▶

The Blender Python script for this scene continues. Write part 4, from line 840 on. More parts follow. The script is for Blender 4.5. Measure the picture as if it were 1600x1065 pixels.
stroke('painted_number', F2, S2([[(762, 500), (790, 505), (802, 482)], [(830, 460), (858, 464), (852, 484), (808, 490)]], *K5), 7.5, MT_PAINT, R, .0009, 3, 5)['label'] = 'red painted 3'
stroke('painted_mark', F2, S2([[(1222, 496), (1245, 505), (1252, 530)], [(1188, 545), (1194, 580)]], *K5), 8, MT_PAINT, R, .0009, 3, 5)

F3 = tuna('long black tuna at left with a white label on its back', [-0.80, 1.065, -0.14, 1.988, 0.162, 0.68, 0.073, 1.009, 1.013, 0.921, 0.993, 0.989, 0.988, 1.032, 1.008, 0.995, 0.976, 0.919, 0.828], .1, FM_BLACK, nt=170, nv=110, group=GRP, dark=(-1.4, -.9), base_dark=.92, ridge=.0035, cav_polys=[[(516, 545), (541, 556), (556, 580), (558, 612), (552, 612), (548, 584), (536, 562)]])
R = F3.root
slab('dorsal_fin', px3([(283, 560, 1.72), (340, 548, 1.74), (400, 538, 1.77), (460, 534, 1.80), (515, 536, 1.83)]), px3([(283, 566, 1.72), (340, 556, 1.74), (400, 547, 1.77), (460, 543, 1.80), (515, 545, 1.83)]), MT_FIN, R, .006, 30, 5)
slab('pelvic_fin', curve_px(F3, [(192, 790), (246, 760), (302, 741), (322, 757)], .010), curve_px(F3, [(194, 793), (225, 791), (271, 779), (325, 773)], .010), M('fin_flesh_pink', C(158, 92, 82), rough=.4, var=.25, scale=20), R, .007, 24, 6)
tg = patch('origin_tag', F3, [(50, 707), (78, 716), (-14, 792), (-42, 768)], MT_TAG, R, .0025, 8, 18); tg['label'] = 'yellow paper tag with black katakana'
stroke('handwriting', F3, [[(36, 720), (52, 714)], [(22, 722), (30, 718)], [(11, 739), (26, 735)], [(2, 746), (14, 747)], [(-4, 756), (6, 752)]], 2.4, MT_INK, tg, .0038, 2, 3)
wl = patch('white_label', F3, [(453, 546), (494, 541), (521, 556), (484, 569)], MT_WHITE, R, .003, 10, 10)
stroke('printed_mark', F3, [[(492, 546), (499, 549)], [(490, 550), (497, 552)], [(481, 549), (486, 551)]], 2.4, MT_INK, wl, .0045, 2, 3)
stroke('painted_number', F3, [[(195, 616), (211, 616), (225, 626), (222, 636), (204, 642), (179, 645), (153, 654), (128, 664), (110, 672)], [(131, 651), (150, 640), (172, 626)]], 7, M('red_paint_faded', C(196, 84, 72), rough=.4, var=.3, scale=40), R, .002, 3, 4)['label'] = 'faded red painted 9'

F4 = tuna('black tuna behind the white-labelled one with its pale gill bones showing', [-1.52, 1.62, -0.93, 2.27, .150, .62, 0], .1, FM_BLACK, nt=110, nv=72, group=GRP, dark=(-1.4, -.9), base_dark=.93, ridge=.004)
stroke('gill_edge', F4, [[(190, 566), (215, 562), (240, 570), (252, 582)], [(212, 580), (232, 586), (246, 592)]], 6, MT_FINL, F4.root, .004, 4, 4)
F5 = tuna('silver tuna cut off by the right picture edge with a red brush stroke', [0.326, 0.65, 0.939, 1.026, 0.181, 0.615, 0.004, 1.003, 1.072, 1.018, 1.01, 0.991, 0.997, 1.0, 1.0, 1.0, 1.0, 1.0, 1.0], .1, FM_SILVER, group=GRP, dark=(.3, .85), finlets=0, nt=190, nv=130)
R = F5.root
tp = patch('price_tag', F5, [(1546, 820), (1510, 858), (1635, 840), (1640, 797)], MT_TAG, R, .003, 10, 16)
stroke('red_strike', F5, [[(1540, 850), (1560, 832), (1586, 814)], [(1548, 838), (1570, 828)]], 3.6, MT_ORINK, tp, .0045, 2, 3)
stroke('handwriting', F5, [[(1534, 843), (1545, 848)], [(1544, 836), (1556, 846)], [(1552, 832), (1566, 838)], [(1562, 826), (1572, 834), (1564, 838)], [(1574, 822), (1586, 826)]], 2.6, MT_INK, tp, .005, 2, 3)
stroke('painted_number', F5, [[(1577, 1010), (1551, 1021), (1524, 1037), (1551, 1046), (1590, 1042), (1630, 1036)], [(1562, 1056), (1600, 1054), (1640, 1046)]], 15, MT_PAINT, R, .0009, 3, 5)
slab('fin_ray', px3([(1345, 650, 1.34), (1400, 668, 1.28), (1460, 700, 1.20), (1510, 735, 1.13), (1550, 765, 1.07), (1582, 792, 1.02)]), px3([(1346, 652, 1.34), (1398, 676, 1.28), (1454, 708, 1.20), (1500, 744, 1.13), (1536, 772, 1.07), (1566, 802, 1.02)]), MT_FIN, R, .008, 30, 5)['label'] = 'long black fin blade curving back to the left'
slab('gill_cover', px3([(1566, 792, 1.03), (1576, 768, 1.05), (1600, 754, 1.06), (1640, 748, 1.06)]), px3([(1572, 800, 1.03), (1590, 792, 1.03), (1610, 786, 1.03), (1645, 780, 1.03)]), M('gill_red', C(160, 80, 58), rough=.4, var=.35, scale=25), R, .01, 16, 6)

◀

**Aim of the exercise:** Exactly as they stand, set down the lines from the top of the data through the line with "8, MT_PAINT, R, .0009, 3, 5)".

**Result for this exercise:**
The Blender Python script for this scene continues. Write part 4, from line 840 on. More parts follow. The script is for Blender 4.5. Measure the picture as if it were 1600x1065 pixels.
stroke('painted_number', F2, S2([[(762, 500), (790, 505), (802, 482)], [(830, 460), (858, 464), (852, 484), (808, 490)]], *K5), 7.5, MT_PAINT, R, .0009, 3, 5)['label'] = 'red painted 3'
stroke('painted_mark', F2, S2([[(1222, 496), (1245, 505), (1252, 530)], [(1188, 545), (1194, 580)]], *K5), 8, MT_PAINT, R, .0009, 3, 5)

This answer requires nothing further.